RealTime IT News

$50 Billion Bell Canada Deal in Trouble

The largest leveraged buyout on record for a telecom vendor may not happen after all.

Bell Canada Enterprise (BCE) has revealed that its plans to be acquired may not pass muster on a key provision after its auditing firm KPMG said it does not believe that BCE will pass a required solvency test for the deal to be completed.

The deal, valued at US $48.5 billion when it was announced in July of 2007, was set to close on December 11th. The acquisition would take the company private and off the Toronto and New York Stock Exchanges.

BCE was set to be acquired by a consortium of investment firms led by the Ontario Teachers Pension Plan, Providence Equity Partners, Madison Dearborn Partners, LLC and Merrill Lynch Global Private Equity.

"We are disappointed with KPMG's preliminary view of post-transaction solvency, which is based on numerous assumptions and methodologies that we are currently reviewing," Siim Vanaselja, BCE's CFO, said in a statement. "The company disagrees that the addition of the LBO [leveraged buyout] debt would result in BCE not meeting the technical solvency definition."

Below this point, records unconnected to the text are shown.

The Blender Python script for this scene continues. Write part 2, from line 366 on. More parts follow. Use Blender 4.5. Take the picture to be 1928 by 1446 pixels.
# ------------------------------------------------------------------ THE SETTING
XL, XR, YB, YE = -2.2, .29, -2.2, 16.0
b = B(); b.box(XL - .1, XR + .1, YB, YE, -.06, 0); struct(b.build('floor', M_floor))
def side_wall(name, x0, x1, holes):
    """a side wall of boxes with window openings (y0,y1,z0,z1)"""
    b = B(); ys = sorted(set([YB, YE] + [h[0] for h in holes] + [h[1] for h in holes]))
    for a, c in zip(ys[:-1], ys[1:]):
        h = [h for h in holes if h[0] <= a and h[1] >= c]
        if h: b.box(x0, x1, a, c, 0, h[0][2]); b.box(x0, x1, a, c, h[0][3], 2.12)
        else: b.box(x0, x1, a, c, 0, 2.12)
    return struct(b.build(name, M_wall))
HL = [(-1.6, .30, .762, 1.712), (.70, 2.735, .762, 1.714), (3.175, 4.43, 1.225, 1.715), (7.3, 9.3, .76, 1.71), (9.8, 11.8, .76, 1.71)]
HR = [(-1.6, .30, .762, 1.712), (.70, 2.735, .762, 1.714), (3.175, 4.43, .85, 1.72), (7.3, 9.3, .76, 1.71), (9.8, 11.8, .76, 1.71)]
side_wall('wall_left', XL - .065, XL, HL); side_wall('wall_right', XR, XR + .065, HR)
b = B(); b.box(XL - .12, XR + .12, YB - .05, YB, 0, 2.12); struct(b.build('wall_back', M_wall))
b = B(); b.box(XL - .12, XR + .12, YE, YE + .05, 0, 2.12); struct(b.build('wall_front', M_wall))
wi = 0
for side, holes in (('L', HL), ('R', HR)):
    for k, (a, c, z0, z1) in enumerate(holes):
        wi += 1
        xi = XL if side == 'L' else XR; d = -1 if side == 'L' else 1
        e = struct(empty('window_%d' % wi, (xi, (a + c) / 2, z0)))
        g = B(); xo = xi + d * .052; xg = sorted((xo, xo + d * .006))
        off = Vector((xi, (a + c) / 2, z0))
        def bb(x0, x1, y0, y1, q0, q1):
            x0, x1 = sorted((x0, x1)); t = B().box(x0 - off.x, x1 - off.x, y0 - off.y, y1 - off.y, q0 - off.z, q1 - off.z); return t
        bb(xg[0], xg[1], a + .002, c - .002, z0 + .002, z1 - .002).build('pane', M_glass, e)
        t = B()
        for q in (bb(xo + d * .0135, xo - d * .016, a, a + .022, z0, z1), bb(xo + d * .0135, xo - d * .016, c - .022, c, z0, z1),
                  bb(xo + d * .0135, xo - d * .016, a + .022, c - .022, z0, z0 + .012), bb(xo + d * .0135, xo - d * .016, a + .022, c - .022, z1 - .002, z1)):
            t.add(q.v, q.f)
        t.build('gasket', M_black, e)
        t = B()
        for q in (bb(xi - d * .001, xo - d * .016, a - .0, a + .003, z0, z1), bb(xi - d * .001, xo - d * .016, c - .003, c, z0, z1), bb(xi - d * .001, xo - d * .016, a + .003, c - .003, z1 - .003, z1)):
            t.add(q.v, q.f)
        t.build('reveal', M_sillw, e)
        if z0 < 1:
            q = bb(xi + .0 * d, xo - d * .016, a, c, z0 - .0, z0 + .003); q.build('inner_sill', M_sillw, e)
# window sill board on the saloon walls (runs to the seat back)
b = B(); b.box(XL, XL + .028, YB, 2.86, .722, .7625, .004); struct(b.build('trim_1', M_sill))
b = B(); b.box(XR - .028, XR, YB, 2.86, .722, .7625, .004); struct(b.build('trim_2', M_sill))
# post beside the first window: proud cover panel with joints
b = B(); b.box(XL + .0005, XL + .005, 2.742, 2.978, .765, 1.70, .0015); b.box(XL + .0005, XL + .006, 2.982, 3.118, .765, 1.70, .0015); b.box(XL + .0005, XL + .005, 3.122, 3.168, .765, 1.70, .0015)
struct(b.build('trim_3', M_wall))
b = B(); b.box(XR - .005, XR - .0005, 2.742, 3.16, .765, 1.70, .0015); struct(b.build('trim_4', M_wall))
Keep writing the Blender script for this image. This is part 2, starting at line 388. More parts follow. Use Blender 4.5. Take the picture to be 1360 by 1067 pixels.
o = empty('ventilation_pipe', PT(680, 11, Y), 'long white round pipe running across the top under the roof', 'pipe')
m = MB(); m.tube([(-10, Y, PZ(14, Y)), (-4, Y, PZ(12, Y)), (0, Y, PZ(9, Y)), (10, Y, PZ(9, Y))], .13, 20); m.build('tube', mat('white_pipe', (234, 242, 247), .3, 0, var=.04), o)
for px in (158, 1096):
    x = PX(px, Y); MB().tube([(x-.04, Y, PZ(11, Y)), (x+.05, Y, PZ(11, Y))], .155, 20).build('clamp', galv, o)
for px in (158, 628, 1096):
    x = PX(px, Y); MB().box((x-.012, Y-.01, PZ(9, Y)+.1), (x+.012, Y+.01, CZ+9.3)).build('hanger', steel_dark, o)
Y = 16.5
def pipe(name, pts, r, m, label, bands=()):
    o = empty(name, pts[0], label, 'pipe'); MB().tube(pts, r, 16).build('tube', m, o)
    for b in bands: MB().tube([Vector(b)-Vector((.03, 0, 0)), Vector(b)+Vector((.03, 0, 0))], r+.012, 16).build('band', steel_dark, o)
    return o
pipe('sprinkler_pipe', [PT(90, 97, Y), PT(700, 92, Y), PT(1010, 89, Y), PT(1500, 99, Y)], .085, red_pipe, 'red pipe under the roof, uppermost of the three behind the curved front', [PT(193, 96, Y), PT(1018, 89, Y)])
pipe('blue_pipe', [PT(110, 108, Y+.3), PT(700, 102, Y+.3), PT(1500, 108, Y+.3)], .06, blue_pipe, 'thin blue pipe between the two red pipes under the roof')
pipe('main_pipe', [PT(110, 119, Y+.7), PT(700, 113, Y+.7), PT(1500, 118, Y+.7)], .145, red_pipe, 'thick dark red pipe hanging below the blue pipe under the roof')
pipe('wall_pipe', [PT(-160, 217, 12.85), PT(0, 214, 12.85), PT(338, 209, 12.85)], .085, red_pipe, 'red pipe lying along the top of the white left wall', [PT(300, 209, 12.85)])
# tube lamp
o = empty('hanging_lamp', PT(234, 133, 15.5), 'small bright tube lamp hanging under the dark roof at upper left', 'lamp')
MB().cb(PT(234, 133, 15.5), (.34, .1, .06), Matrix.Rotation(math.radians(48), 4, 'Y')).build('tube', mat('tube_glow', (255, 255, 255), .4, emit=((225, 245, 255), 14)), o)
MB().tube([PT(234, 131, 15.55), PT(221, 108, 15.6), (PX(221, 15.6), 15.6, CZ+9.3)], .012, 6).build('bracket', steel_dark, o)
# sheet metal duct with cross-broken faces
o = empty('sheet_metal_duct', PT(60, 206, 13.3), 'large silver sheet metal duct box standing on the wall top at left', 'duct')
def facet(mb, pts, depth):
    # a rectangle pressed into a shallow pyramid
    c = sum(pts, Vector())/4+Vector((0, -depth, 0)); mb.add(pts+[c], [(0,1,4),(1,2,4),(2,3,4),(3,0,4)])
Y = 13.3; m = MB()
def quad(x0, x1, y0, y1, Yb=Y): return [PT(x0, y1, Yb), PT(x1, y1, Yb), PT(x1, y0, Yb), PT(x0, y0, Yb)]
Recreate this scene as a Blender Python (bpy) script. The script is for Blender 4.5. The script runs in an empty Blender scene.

BCE is a Canadian Telecom giant, with phone, internet, wireless, Satellite TV and media holdings, including CTV and The Globe and Mail newspaper.

KPMG's concern is that the indebtedness involved in the LBO financing agreement, based on current market conditions, would violate terms of the privatization agreement that call for financial solvency.

The investor group that is acquiring BCE, now called BCE Acquisition, issued its own statement on the solvency issue.

"The delivery of the solvency opinion is a condition to the completion of the acquisition of BCE," according to BCE Acquisition. "The purchaser has been working closely with BCE to take the actions required by the definitive agreement in connection with the transaction and will continue to fulfill its obligations under the terms of the agreement."

For its part, Bell noted in a release that it is still working with KPMG and its investors to try and satisfy the closing conditions for the deal. However Bell is clear that if KMPG does not revise its opinion by December 11 then the deal will not likely proceed.

Andrew Willis, in a blog post for the Globe and Mail, speculated that, if the deal falls through, BCE is likely to engage in a share buyback program to placate shareholders.

"If the KPMG decision stands, and it likely will, Mr. Cope and his crew will quickly move to life without a buyout," Willis wrote." The team, and the board, have prudently prepared for this day. BCE is flush with cash after selling divisions such as Telesat and suspending quarterly dividends"

Bell's CEO also touted the financial resources of his company, despite the KPMG audit.

In a statement, George Cope, president and CEO of BCE, said "BCE today enjoys solid investment grade credit ratings, has $2.8 billion of cash on hand, a low level of mid-term debt maturities, and continues to deliver solid operating results."